• _GOAL_
Provide an exact copy of the lines from the beginning of the records through the line that includes "from mathutils import Vector, Matrix", and of no others.

=== AVAILABLE DATA ===

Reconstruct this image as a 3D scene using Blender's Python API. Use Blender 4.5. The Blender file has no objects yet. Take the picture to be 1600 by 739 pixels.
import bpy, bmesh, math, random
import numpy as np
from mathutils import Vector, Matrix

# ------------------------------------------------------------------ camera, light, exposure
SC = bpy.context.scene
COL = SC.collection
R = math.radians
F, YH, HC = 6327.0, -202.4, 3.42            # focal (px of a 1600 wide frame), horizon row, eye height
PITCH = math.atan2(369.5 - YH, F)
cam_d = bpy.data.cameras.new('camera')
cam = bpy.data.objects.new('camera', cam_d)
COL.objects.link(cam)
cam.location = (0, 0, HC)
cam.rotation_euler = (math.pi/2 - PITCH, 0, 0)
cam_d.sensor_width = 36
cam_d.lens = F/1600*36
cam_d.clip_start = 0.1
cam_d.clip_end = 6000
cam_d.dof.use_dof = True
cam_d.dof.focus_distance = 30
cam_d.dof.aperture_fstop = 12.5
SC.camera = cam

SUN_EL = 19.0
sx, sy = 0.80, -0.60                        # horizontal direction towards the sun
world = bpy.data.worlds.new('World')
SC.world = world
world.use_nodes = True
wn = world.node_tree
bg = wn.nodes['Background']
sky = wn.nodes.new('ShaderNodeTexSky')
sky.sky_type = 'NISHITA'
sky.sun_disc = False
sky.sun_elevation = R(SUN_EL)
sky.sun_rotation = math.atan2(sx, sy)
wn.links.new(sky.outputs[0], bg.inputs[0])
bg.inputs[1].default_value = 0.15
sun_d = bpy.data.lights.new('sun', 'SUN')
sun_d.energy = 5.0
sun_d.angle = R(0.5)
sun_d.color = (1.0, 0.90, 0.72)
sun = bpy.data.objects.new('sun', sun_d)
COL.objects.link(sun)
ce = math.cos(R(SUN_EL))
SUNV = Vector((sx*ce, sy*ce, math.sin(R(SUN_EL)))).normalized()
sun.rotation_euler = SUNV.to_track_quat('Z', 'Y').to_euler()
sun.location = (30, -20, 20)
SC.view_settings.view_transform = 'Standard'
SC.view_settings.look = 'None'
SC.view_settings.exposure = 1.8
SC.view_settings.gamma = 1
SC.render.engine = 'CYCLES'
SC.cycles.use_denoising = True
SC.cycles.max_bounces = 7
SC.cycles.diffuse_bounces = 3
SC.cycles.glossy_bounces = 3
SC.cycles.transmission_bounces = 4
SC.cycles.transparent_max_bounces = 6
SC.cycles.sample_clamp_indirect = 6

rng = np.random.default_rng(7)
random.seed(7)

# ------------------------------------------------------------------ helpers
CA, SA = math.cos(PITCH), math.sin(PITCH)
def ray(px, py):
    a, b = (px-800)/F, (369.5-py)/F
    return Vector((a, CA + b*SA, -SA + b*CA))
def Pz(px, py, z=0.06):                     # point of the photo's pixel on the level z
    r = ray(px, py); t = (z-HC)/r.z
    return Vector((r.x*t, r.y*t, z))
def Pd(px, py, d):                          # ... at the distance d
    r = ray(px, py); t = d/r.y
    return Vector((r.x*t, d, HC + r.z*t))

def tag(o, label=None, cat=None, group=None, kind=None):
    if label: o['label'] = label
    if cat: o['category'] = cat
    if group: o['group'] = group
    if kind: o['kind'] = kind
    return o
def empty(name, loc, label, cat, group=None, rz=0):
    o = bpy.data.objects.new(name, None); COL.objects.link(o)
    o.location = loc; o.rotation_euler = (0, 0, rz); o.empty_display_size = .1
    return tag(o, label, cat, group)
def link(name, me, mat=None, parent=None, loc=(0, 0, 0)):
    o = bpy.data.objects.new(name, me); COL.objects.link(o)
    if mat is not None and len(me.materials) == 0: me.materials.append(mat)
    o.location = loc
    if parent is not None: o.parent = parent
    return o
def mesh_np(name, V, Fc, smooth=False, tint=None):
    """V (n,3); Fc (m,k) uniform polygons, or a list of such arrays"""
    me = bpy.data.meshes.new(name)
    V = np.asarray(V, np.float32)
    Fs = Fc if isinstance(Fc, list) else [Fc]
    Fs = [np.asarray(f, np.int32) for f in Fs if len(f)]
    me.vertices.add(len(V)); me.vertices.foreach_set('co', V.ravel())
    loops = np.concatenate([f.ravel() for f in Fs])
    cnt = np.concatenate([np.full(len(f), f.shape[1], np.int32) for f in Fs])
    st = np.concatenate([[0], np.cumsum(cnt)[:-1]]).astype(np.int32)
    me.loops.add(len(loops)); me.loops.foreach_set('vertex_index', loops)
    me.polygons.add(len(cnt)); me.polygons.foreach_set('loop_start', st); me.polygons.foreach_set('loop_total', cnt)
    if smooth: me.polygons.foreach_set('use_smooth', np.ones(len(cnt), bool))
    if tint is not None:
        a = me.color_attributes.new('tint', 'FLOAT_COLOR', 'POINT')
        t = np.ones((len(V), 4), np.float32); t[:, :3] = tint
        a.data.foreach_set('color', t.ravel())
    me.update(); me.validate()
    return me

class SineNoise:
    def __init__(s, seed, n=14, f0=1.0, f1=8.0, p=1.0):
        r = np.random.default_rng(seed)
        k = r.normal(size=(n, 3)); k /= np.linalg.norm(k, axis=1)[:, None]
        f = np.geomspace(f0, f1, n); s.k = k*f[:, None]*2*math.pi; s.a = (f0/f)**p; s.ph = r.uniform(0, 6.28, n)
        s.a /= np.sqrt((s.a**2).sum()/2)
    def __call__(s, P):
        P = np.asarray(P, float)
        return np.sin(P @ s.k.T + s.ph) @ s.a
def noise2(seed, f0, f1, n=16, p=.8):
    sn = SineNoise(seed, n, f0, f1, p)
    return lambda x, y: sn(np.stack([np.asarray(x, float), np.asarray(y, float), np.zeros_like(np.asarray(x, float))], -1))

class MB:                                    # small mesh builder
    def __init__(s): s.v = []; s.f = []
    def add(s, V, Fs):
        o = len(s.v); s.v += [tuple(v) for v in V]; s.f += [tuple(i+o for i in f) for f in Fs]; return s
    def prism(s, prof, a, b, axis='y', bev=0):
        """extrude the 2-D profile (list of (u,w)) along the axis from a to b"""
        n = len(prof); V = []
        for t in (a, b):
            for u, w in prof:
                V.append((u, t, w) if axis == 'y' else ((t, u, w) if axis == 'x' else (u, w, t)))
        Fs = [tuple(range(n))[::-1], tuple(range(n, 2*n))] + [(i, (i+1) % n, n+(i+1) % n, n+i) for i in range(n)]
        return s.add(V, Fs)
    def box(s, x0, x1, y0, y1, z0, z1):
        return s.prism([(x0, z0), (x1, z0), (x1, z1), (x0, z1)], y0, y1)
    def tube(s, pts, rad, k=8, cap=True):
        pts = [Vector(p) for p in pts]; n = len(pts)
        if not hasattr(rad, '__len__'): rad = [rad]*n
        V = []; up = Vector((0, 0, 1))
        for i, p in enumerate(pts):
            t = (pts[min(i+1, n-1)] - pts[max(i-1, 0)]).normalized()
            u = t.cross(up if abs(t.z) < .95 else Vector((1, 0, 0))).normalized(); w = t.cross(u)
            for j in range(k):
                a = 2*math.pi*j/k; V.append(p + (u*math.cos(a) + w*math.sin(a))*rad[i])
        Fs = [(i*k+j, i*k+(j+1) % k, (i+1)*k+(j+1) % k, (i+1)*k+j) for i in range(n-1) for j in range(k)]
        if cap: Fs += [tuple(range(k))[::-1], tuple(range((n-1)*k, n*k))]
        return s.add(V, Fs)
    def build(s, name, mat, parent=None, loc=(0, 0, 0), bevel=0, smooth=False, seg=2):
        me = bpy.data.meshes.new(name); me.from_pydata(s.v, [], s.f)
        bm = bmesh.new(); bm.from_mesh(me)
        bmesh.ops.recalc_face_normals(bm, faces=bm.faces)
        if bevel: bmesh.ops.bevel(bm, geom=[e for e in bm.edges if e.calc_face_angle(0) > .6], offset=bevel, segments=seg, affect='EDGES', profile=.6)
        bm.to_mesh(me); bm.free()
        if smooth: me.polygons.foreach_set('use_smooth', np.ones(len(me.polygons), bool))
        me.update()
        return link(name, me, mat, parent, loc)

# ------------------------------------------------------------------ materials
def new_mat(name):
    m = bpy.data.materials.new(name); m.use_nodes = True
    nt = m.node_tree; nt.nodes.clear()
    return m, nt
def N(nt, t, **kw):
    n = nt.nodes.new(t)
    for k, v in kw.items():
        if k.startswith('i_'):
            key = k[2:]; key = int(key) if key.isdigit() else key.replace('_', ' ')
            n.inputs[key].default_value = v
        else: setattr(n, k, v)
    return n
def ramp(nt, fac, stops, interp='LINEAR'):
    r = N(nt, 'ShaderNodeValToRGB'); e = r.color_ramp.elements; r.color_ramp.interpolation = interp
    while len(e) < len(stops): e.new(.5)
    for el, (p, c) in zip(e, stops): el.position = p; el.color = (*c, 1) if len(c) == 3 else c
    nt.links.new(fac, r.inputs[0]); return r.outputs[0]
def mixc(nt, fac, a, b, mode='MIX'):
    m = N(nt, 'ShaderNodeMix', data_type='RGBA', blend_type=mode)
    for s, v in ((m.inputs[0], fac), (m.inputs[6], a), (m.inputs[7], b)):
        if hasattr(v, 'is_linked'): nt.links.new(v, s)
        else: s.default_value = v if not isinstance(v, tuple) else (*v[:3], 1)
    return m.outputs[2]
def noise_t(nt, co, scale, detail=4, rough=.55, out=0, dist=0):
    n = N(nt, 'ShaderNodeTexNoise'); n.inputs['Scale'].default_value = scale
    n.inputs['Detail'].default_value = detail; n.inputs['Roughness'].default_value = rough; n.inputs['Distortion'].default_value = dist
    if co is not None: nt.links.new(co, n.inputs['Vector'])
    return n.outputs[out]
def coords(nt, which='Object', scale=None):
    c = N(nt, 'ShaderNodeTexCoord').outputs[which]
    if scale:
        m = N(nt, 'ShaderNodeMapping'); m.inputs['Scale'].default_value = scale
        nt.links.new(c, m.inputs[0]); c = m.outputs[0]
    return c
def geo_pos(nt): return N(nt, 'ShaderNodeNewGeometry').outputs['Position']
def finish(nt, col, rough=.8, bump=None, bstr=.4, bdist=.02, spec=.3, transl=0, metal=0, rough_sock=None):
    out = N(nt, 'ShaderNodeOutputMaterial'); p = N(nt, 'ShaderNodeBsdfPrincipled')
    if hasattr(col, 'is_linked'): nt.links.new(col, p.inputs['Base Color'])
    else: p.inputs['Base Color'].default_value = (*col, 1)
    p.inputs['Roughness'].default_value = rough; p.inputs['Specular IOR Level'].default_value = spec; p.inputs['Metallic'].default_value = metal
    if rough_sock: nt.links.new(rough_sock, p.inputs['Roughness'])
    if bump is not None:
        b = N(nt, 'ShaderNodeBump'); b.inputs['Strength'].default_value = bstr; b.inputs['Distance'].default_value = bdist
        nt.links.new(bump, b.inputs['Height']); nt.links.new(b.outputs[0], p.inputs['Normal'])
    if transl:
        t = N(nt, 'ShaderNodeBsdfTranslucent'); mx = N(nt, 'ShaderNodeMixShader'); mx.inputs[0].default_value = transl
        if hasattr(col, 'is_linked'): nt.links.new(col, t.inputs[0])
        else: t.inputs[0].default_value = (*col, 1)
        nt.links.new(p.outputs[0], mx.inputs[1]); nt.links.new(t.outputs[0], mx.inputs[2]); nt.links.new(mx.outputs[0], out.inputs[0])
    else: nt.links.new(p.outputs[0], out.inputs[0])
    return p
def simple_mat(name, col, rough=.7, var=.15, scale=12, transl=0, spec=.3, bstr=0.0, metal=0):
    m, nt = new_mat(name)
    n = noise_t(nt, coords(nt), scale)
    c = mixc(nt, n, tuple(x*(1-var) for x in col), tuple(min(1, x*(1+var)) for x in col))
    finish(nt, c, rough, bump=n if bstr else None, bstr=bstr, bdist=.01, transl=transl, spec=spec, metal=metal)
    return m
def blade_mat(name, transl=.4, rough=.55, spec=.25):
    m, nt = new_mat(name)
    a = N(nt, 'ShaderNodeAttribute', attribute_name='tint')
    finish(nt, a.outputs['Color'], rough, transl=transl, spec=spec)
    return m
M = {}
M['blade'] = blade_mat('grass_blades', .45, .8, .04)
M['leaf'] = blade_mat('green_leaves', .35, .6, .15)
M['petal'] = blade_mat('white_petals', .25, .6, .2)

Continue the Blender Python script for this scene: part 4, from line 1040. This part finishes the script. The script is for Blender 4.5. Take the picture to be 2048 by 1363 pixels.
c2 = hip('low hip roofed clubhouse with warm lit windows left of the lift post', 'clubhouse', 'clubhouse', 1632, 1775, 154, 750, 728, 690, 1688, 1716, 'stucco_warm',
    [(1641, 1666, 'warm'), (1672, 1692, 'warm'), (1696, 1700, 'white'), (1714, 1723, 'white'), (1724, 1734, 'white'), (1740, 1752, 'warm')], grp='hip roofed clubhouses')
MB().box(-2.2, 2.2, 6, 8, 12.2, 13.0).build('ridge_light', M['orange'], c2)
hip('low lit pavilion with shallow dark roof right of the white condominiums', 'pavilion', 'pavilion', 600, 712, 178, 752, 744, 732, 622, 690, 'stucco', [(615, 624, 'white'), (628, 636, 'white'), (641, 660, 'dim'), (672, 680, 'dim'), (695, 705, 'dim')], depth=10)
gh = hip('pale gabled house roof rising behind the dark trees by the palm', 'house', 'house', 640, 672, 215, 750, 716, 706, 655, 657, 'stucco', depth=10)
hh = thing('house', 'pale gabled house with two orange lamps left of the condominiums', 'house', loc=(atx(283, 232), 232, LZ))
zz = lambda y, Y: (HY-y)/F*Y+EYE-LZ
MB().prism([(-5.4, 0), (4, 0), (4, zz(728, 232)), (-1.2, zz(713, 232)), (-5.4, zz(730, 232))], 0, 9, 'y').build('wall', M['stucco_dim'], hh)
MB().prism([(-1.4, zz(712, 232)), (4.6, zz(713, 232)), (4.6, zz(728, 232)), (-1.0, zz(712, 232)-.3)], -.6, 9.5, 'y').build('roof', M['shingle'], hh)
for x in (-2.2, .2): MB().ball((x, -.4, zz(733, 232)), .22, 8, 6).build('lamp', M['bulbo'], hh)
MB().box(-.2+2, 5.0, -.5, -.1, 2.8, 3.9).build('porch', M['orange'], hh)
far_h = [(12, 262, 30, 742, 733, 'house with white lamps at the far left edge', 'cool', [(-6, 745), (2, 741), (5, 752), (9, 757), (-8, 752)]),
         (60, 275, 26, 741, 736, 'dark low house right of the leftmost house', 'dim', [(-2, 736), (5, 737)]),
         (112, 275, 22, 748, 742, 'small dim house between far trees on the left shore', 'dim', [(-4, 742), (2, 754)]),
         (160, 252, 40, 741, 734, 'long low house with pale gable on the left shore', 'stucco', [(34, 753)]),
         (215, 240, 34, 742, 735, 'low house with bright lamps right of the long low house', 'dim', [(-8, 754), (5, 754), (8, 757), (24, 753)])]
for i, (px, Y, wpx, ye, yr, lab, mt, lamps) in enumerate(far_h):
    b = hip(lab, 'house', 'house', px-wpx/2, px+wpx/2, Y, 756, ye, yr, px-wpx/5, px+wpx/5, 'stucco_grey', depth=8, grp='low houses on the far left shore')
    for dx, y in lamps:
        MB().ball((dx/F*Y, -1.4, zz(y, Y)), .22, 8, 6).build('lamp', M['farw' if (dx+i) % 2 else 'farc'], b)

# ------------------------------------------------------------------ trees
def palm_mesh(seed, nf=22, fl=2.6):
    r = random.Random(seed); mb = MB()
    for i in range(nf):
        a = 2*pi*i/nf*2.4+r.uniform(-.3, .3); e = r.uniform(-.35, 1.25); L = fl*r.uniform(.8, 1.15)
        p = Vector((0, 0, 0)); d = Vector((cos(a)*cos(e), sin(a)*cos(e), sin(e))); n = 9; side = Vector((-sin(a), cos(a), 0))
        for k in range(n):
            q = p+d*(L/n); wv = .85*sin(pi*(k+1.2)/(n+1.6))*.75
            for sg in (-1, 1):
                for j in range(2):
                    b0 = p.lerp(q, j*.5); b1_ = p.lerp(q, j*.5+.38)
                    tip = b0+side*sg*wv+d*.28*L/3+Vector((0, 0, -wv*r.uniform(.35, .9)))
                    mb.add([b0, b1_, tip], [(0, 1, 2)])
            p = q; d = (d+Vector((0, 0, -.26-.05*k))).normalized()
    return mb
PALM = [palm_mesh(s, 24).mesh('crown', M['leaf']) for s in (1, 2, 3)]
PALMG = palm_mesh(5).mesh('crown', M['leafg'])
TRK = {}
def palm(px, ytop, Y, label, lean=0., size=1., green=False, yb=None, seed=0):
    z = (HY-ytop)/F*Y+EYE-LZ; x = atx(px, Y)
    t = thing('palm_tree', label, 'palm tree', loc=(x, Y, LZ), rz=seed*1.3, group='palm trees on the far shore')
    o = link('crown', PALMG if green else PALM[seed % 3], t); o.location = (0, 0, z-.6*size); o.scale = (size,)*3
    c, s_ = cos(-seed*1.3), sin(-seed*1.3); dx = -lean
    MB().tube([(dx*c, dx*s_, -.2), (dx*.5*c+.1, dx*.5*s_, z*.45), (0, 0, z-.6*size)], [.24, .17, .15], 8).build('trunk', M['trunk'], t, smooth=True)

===

• _FULL OUTPUT_
Reconstruct this image as a 3D scene using Blender's Python API. Use Blender 4.5. The Blender file has no objects yet. Take the picture to be 1600 by 739 pixels.
import bpy, bmesh, math, random
import numpy as np
from mathutils import Vector, Matrix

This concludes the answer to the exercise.